Ghislain Fortier a un nouveau voisin. Le premier dôme de granules de bois a pris forme dans la nuit de vendredi à samedi tout juste en face de chez lui, à environ 150 mètres de sa résidence du boulevard Champlain.

«C’est moins pire que les réservoirs à essence qu’il y avait. Ça, c’est sûr et certain», reconnaît d’emblée Ghislain Fortier, qui a toujours eu le Port de Québec comme voisin. La résidence du boulevard Champlain est dans la famille depuis un demi-siècle. La vocation industrielle du secteur, il la connaît bien.

Samedi matin, l’apparition soudaine du silo ne l’a pas choqué outre mesure. «Visuellement, il y en a qui trouvent ça beau, et d’autres trouvent ça laid. Personnellement, c’est beau, c’est blanc… mais est-ce que ça va rester blanc des années de temps?»

Blanc pour longtemps?

La membrane gonflable blanche était encore immaculée lors du passage du Soleil. «Est-ce que ça va rester beau des années de temps?» se demande le citoyen. «Avec les années, des petites taches de rouille, la poussière… ça va être joli. À quelques kilomètres du Château Frontenac, ça va être de toute beauté», ironise-t-il.

Comme bien d’autres, Ghislain Fortier a compris tout récemment l’ampleur du projet qu’il verra tous les jours de son balcon. «On a reçu un beau petit dépliant en papier glacé par la poste il y a deux semaines, mais ils nous ont jamais présenté le projet en assemblée ici», déplore-t-il.

Il se dit inquiet de la sécurité des dômes, où seront entreposés des granules de bois. «C’est sûr que c’est concernant le côté sécurité qu’on a peur un peu, les incendies ou les explosions», dit-il.

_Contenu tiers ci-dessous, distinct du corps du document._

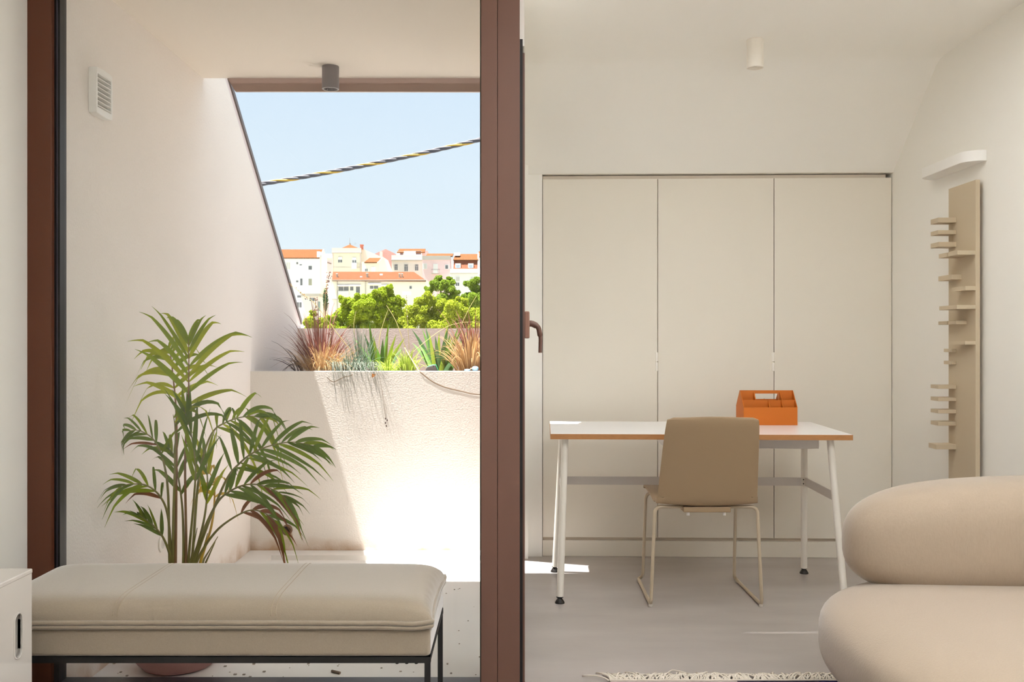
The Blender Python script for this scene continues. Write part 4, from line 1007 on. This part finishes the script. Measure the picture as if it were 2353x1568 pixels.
obj('cornice', hx(MB(), 899, 971, 597, 599, D - 0.6, 0.9), m_fgrey, h)
for a, b, c, d in ((907, 913.5, 612, 621), (929.5, 937, 612, 623.5), (954, 961, 612, 622)):
    win(h, a, b, c, d, D, None, 0.6); obj('transom', hx(MB(), a, b, c - 3.6, c - 1.2, D - 0.2, 0.2), m_pane, h)
roof(h, (912, 976, 579.5), (918, 978, 572), D + 3, 5)
obj('attic_wall', hx(MB(), 911, 970, 578, 588, D + 3, 4), _M["far_blush"], h)
obj('attic_screen', hx(MB(), 928, 955, 577, 586, D + 2.4, 0.3), m_fwin, h)
for a, b, c, d in ((919, 926.5, 581, 586), (955.5, 967.5, 577.5, 585)): win(h, a, b, c, d, D + 2.9, M('far_dark_pane', (92, 66, 66), 0.5), 0.4, False)
obj('side_slope', MB().prism([(X(968, D), Z(589, D)), (X(982, D), Z(589, D)), (X(978, D), Z(573, D)), (X(968, D), Z(580, D))], 'y', D + 3.2, D + 8), pkw, h)
D = DT + 4
h = house('pale pink house with a small iron balcony under a stained cornice', 1002, D)
obj('wall', down(MB(), 970.5, 1034.5, 589, D, 12), fm('far_palepink2', (232, 206, 202)), h)
obj('parapet', hx(MB(), 970, 1035, 588, 597, D - 0.3, 0.5), m_fgrey, h)
roof(h, (978, 1040, 588.5), (982, 1042, 583), D + 1, 4)
win(h, 973, 980.5, 606.5, 618, D, m_shut, 0.8, False); win(h, 996.5, 1005, 607.5, 627, D, M('far_door_pale', (232, 232, 222), 0.6), 0.9, False); win(h, 1023.3, 1029.5, 609.5, 618, D, None, 1.2, False)
bl = obj('balcony', hx(MB(), 991, 1010.5, 627.5, 629, D - 1.2, 1.2), m_fgrey, h)
rl_ = MB()
for i in range(11): hx(rl_, 991 + i * 1.9, 991.35 + i * 1.9, 619, 628, D - 1.2, 0.05)
hx(rl_, 991, 1010.5, 618.6, 619.3, D - 1.2, 0.06)
o = obj('railing', rl_, M('far_iron', (96, 92, 98), 0.6), bl)
D = DT
h = house('house with steep tiled mansard and two dormers, nearest the post', 1068, D)
obj('wall', down(MB(), 1034.5, 1098, 618, D, 12), _M["far_white"], h)
obj('parapet', hx(MB(), 1034, 1098, 618, 627.5, D - 0.4, 0.6), _M["far_stonewhite"], h)
obj('cornice', hx(MB(), 1034, 1098, 627.3, 628.5, D - 0.6, 0.7), m_fgrey, h)
roof(h, (1042, 1097, 618), (1043, 1097.5, 597), D + 0.5, 1.2, mt=M('mansard_tile', (140, 84, 62), 0.9, spec=0.1, var=(0.6, 0.15), tile=('X', 1.9)), name='mansard')
roof(h, (1041.5, 1098.5, 597), (1046, 1099, 584), D + 1.2, 8)
for a in (1046, 1075.5):
    f = obj('dormer', hx(MB(), a, a + 12.5, 605.5, 618, D + 0.2, 1.6), m_fwin, h)
    for i in range(3): obj('pane', hx(MB(), a + 2.4 + i * 2.8, a + 4.3 + i * 2.8, 609, 617, D + 0.1, 0.2), M('far_pane_blue', (150, 168, 184), 0.3), f)
obj('solar_tank', MB().tube([P(1044, 583, D + 6), P(1057, 583, D + 6)], 0.28, 10), M('far_tank', (226, 232, 234), 0.4), h)
obj('solar_panel', MB().hexa([P(1043, 588, D + 4), P(1056, 588, D + 4), P(1058, 584, D + 6), P(1045, 584, D + 6), P(1043, 587.5, D + 4), P(1056, 587.5, D + 4), P(1058, 583.5, D + 6), P(1045, 583.5, D + 6)]), M('far_panel', (208, 220, 222), 0.4), h)
win(h, 1048, 1056, 637, 646, D, m_shut, 0.8, False); win(h, 1047.5, 1055, 650, 657, D, None, 0.8); win(h, 1082, 1090, 637, 646, D, m_shut, 0.8, False)
obj('chimney', hx(MB(), 1097, 1101, 581, 600, D + 2, 1.2), _M["far_white"], h)
D = DT + 18
h = house('white end house with a red lower roof partly behind the post', 1125, D)
obj('wall', down(MB(), 1098, 1165, 590, D, 12), _M["far_white"], h)
roof(h, (1098, 1165, 631), (1101, 1165, 615), D - 4, 3, mt=pkw, name='lean_to_roof')
roof(h, (1098, 1166, 590), (1100, 1166, 578), D, 8)
sg_ = thing('banner', 'small white banner standing among the tree tops', 'banner', P(935, 690, 168))
obj('panel', hx(MB(), 924.5, 944.5, 670, 678.5, 168, 0.06), M('far_banner', (238, 234, 238), 0.7), sg_)
obj('post', MB().box(X(934, 168), X(935, 168), 168.1, 168.18, GZ, Z(672, 168)), M('far_metal', (150, 146, 146), 0.5), sg_)
cyp = thing('cypress', 'dark slim cypress in the gap between the houses', 'tree', P(748, 700, 238))
def leaves(mb, c, r, n, size, rnd, shell=0.55):
    for i in range(n):
        z = rnd.uniform(-1, 1); a = rnd.uniform(0, 2 * math.pi); q = math.sqrt(1 - z * z)
        rad = (shell + (1 - shell) * rnd.random()) * (0.93 + 0.12 * math.sin(5 * a + 3 * z) * math.sin(4 * z))
        p = c + Vector((math.cos(a) * q * r[0], math.sin(a) * q * r[1], z * r[2])) * rad
        nrm = (Vector((math.cos(a) * q, math.sin(a) * q, z)) + Vector((rnd.gauss(0, .5), rnd.gauss(0, .5), rnd.gauss(0, .5)))).normalized()
        t1 = nrm.orthogonal().normalized(); t2 = nrm.cross(t1); ang = rnd.uniform(0, 6.28)
        u = (t1 * math.cos(ang) + t2 * math.sin(ang)) * size * rnd.uniform(.6, 1.3); v = (t2 * math.cos(ang) - t1 * math.sin(ang)) * size * rnd.uniform(.4, .9)
        k = len(mb.v); mb.v += [p - u, p - v + nrm * size * .2, p + u, p + v + nrm * size * .2]; mb.f.append((k, k + 1, k + 2, k + 3))
rt = random.Random(9)
mb = MB(); leaves(mb, P(748, 690, 238), (0.7, 0.7, 3.2), 700, 0.22, rt)
obj('crown', mb, M('cypress_leaf', (66, 92, 56), 0.8, transl=0.2), cyp, fix=False, kind='stuff')
obj('trunk', MB().tube([P(748, 720, 238) * 1.0 + Vector((0, 0, GZ - P(748, 720, 238).z)), P(748, 690, 238)], 0.12, 8), M('far_bark', (110, 92, 74), 0.9), cyp)
m_tree = [M('tree_lime', (150, 166, 36), 0.7, spec=0.15, var=(0.35, 0.35), transl=0.4), M('tree_green', (126, 148, 40), 0.7, spec=0.15, var=(0.35, 0.35), transl=0.4), M('tree_yellow', (160, 170, 44), 0.7, spec=0.15, var=(0.35, 0.3), transl=0.4)]
def tree(label, D, blobs, mi, n):
    cxp = sum(b[0] for b in blobs) / len(blobs)
    t = thing('tree', label, 'tree', (X(cxp, D), D, GZ), 'trees below the far houses')
    mb = MB()
    for bx_, by_, br_ in blobs:
        c = P(bx_, by_, D) + Vector((0, rt.uniform(-1.5, 1.5), 0)); r = br_ * D / F
        for i in range(9):                                     # each bough is a handful of smaller leaf clumps
            a = rt.uniform(0, 6.28); e = rt.uniform(-0.8, 1.0); k = rt.uniform(.35, .75)
            cc = c + Vector((math.cos(a) * r * k, math.sin(a) * r * .5 - r * .2, e * r * .6))
            q = rt.uniform(.32, .5)
            leaves(mb, cc, (r * q, r * q, r * q * .9), int(n * (br_ / 30.0) ** 2 / 6) + 30, 0.17, rt, 0.45)
        leaves(mb, c, (r * .8, r * .8, r * .8), int(n * (br_ / 30.0) ** 2 / 2), 0.17, rt, 0.5)
    obj('crown', mb, m_tree[mi], t, fix=False, kind='stuff')
    top = P(cxp, sum(b[1] for b in blobs) / len(blobs), D)
    obj('trunk', MB().tube([(top.x, D, GZ), (top.x + .2, D, (GZ + top.z) / 2), (top.x, D, top.z)], [0.45, 0.35, 0.15], 9), M('far_bark', (110, 92, 74), 0.9), t, smooth=60)
tree('lime tree, low and leftmost in front of the annex', 150, [(718, 738, 16), (712, 752, 15), (735, 745, 16), (722, 722, 10), (748, 752, 16), (728, 760, 18)], 2, 2600)
tree('bushy lime tree below the awnings of the long building', 145, [(785, 725, 26), (805, 700, 24), (770, 745, 24), (835, 715, 30), (812, 745, 30), (790, 690, 12), (760, 738, 16), (775, 765, 24), (840, 755, 28), (828, 690, 18)], 0, 2600)
tree('tall lime tree with a pointed top right of the awnings', 150, [(868, 690, 28), (888, 676, 18), (896, 662, 10), (860, 720, 32), (905, 705, 26), (885, 745, 34), (918, 735, 28), (850, 690, 16), (920, 765, 28), (913, 690, 14)], 0, 2600)
tree('yellow-green tree filling the middle of the grove', 140, [(968, 700, 24), (985, 690, 22), (960, 728, 30), (1000, 722, 32), (940, 740, 28), (985, 752, 32), (950, 715, 18), (1015, 700, 20), (1015, 755, 26), (945, 765, 26)], 2, 2600)
tree('tallest green tree before the pale pink house', 165, [(1003, 655, 20), (1006, 640, 11), (1030, 660, 20), (1032, 643, 9), (1020, 690, 26), (985, 668, 14), (1045, 680, 16), (980, 690, 18)], 1, 2600)
tree('yellow-green tree nearest the post', 138, [(1050, 715, 28), (1040, 740, 32), (1075, 735, 28), (1062, 695, 16), (1095, 755, 26), (1095, 725, 22), (1055, 765, 26), (1115, 740, 24)], 2, 2600)
tree('green tree rising beside the post before the mansard house', 170, [(1085, 655, 16), (1070, 652, 9), (1100, 672, 24), (1090, 695, 26), (1120, 690, 30), (1098, 645, 12), (1072, 685, 16)], 1, 2600)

Jamais le Port n’a tenté de rassurer la poignée de résidants touchés par le projet, déplore-t-il. «Ils ont jamais pensé ramasser les six ou sept maisons pour les informer ou les rassurer. Pantoute. Pas un mot. On fait ce qu’on veut, quand on veut! Le Port de Québec n’a pas fait son travail pour rassurer les gens.»